BRIEF: Each line of the material must be repeated precisely, with the pictures left out.

━━━━━ GIVEN MATERIAL

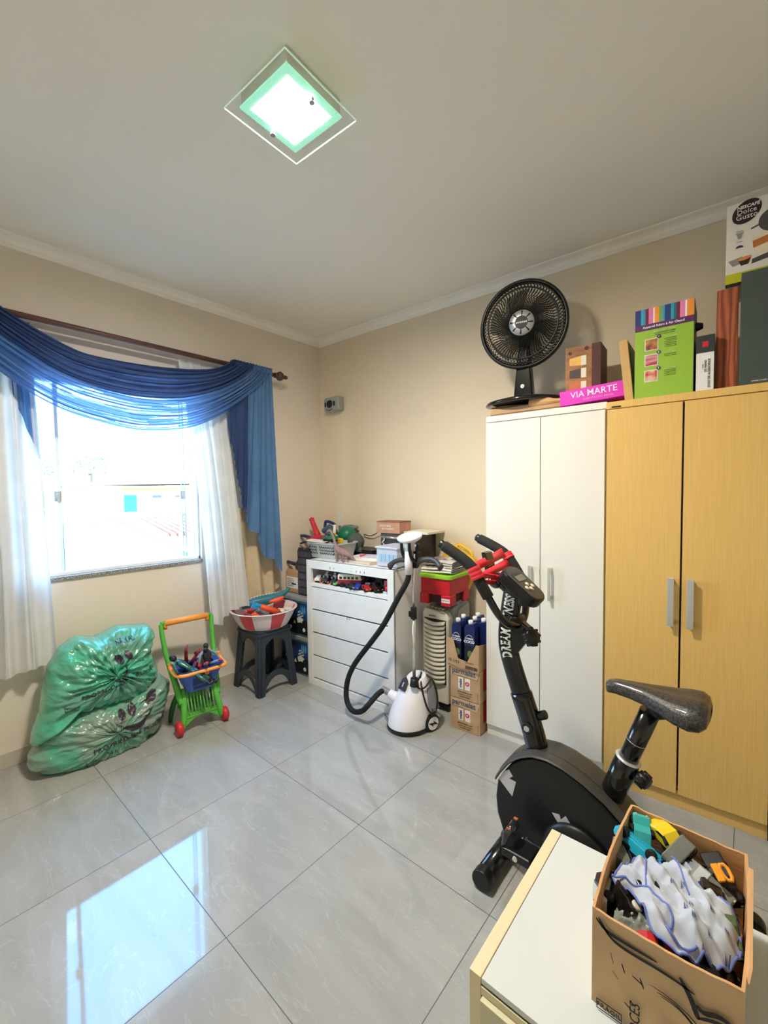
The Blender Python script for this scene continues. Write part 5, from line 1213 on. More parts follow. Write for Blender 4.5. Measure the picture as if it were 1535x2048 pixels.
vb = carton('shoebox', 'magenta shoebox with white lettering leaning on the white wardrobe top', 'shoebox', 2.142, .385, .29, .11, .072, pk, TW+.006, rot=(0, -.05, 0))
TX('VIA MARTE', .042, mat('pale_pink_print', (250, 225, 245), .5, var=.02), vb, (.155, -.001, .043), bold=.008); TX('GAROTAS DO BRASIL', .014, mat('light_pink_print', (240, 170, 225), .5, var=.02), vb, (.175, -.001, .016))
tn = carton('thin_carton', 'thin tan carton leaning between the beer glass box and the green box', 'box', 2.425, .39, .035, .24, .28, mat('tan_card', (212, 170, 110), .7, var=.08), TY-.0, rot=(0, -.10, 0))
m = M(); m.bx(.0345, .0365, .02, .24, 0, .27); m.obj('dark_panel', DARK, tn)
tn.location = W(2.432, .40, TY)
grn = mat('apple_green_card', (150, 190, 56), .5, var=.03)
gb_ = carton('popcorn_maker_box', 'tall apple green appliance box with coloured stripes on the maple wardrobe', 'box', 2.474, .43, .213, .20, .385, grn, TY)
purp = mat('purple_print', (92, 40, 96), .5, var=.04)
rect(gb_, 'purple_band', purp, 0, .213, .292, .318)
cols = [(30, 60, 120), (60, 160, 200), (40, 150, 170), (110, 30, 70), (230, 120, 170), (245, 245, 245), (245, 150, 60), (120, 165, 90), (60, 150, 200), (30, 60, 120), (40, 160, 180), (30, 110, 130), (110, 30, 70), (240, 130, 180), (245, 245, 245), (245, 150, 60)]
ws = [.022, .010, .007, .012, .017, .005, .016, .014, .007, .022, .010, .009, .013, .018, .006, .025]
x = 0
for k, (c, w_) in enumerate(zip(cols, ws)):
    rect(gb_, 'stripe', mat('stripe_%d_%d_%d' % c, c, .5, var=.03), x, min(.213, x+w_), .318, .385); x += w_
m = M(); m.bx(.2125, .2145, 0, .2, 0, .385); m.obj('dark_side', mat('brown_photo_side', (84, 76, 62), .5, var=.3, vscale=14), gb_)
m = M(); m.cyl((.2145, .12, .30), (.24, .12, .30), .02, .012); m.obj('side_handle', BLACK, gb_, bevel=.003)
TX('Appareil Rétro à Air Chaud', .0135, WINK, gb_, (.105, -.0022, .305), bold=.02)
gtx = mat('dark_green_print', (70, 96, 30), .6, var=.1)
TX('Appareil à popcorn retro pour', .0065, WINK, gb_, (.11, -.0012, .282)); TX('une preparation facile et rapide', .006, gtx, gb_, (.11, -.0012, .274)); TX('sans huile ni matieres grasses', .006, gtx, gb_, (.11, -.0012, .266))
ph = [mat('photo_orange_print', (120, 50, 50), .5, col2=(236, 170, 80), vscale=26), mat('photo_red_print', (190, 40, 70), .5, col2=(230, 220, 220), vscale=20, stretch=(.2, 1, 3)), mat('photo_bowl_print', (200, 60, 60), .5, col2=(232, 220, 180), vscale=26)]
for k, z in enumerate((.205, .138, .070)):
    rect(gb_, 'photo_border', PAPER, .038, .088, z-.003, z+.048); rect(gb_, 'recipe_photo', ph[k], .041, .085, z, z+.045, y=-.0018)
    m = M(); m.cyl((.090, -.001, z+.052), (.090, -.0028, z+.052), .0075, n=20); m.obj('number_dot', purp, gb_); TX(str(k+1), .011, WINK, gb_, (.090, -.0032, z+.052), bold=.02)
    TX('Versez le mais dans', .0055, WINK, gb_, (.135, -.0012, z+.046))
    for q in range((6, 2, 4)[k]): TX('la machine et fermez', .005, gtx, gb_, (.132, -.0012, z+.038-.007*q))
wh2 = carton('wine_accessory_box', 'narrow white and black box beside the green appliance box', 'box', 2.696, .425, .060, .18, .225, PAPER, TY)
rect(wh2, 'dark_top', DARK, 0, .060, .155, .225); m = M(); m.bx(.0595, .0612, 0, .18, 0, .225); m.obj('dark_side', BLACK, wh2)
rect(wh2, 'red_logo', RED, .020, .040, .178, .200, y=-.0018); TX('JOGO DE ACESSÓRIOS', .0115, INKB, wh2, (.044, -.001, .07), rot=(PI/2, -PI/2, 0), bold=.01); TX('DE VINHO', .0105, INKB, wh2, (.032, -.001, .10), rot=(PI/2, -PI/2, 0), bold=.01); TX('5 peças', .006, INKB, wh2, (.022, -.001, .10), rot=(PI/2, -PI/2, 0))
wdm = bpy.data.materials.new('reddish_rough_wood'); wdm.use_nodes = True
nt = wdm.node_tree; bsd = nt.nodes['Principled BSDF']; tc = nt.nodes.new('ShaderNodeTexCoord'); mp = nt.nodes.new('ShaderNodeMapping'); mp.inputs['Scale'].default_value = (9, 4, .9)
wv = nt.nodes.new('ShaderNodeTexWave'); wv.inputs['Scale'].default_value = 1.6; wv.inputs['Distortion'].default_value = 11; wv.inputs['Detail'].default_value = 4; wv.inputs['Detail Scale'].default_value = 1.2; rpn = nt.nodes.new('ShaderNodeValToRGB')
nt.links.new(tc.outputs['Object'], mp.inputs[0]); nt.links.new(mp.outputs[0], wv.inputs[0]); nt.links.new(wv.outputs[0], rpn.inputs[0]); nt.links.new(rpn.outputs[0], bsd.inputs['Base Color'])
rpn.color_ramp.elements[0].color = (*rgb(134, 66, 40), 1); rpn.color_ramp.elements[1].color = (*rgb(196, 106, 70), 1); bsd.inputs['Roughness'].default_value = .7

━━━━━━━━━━

RESPONSE TO THIS EXERCISE:
The Blender Python script for this scene continues. Write part 5, from line 1213 on. More parts follow. Write for Blender 4.5. Measure the picture as if it were 1535x2048 pixels.
vb = carton('shoebox', 'magenta shoebox with white lettering leaning on the white wardrobe top', 'shoebox', 2.142, .385, .29, .11, .072, pk, TW+.006, rot=(0, -.05, 0))
TX('VIA MARTE', .042, mat('pale_pink_print', (250, 225, 245), .5, var=.02), vb, (.155, -.001, .043), bold=.008); TX('GAROTAS DO BRASIL', .014, mat('light_pink_print', (240, 170, 225), .5, var=.02), vb, (.175, -.001, .016))
tn = carton('thin_carton', 'thin tan carton leaning between the beer glass box and the green box', 'box', 2.425, .39, .035, .24, .28, mat('tan_card', (212, 170, 110), .7, var=.08), TY-.0, rot=(0, -.10, 0))
m = M(); m.bx(.0345, .0365, .02, .24, 0, .27); m.obj('dark_panel', DARK, tn)
tn.location = W(2.432, .40, TY)
grn = mat('apple_green_card', (150, 190, 56), .5, var=.03)
gb_ = carton('popcorn_maker_box', 'tall apple green appliance box with coloured stripes on the maple wardrobe', 'box', 2.474, .43, .213, .20, .385, grn, TY)
purp = mat('purple_print', (92, 40, 96), .5, var=.04)
rect(gb_, 'purple_band', purp, 0, .213, .292, .318)
cols = [(30, 60, 120), (60, 160, 200), (40, 150, 170), (110, 30, 70), (230, 120, 170), (245, 245, 245), (245, 150, 60), (120, 165, 90), (60, 150, 200), (30, 60, 120), (40, 160, 180), (30, 110, 130), (110, 30, 70), (240, 130, 180), (245, 245, 245), (245, 150, 60)]
ws = [.022, .010, .007, .012, .017, .005, .016, .014, .007, .022, .010, .009, .013, .018, .006, .025]
x = 0
for k, (c, w_) in enumerate(zip(cols, ws)):
    rect(gb_, 'stripe', mat('stripe_%d_%d_%d' % c, c, .5, var=.03), x, min(.213, x+w_), .318, .385); x += w_
m = M(); m.bx(.2125, .2145, 0, .2, 0, .385); m.obj('dark_side', mat('brown_photo_side', (84, 76, 62), .5, var=.3, vscale=14), gb_)
m = M(); m.cyl((.2145, .12, .30), (.24, .12, .30), .02, .012); m.obj('side_handle', BLACK, gb_, bevel=.003)
TX('Appareil Rétro à Air Chaud', .0135, WINK, gb_, (.105, -.0022, .305), bold=.02)
gtx = mat('dark_green_print', (70, 96, 30), .6, var=.1)
TX('Appareil à popcorn retro pour', .0065, WINK, gb_, (.11, -.0012, .282)); TX('une preparation facile et rapide', .006, gtx, gb_, (.11, -.0012, .274)); TX('sans huile ni matieres grasses', .006, gtx, gb_, (.11, -.0012, .266))
ph = [mat('photo_orange_print', (120, 50, 50), .5, col2=(236, 170, 80), vscale=26), mat('photo_red_print', (190, 40, 70), .5, col2=(230, 220, 220), vscale=20, stretch=(.2, 1, 3)), mat('photo_bowl_print', (200, 60, 60), .5, col2=(232, 220, 180), vscale=26)]
for k, z in enumerate((.205, .138, .070)):
    rect(gb_, 'photo_border', PAPER, .038, .088, z-.003, z+.048); rect(gb_, 'recipe_photo', ph[k], .041, .085, z, z+.045, y=-.0018)
    m = M(); m.cyl((.090, -.001, z+.052), (.090, -.0028, z+.052), .0075, n=20); m.obj('number_dot', purp, gb_); TX(str(k+1), .011, WINK, gb_, (.090, -.0032, z+.052), bold=.02)
    TX('Versez le mais dans', .0055, WINK, gb_, (.135, -.0012, z+.046))
    for q in range((6, 2, 4)[k]): TX('la machine et fermez', .005, gtx, gb_, (.132, -.0012, z+.038-.007*q))
wh2 = carton('wine_accessory_box', 'narrow white and black box beside the green appliance box', 'box', 2.696, .425, .060, .18, .225, PAPER, TY)
rect(wh2, 'dark_top', DARK, 0, .060, .155, .225); m = M(); m.bx(.0595, .0612, 0, .18, 0, .225); m.obj('dark_side', BLACK, wh2)
rect(wh2, 'red_logo', RED, .020, .040, .178, .200, y=-.0018); TX('JOGO DE ACESSÓRIOS', .0115, INKB, wh2, (.044, -.001, .07), rot=(PI/2, -PI/2, 0), bold=.01); TX('DE VINHO', .0105, INKB, wh2, (.032, -.001, .10), rot=(PI/2, -PI/2, 0), bold=.01); TX('5 peças', .006, INKB, wh2, (.022, -.001, .10), rot=(PI/2, -PI/2, 0))
wdm = bpy.data.materials.new('reddish_rough_wood'); wdm.use_nodes = True
nt = wdm.node_tree; bsd = nt.nodes['Principled BSDF']; tc = nt.nodes.new('ShaderNodeTexCoord'); mp = nt.nodes.new('ShaderNodeMapping'); mp.inputs['Scale'].default_value = (9, 4, .9)
wv = nt.nodes.new('ShaderNodeTexWave'); wv.inputs['Scale'].default_value = 1.6; wv.inputs['Distortion'].default_value = 11; wv.inputs['Detail'].default_value = 4; wv.inputs['Detail Scale'].default_value = 1.2; rpn = nt.nodes.new('ShaderNodeValToRGB')
nt.links.new(tc.outputs['Object'], mp.inputs[0]); nt.links.new(mp.outputs[0], wv.inputs[0]); nt.links.new(wv.outputs[0], rpn.inputs[0]); nt.links.new(rpn.outputs[0], bsd.inputs['Base Color'])
rpn.color_ramp.elements[0].color = (*rgb(134, 66, 40), 1); rpn.color_ramp.elements[1].color = (*rgb(196, 106, 70), 1); bsd.inputs['Roughness'].default_value = .7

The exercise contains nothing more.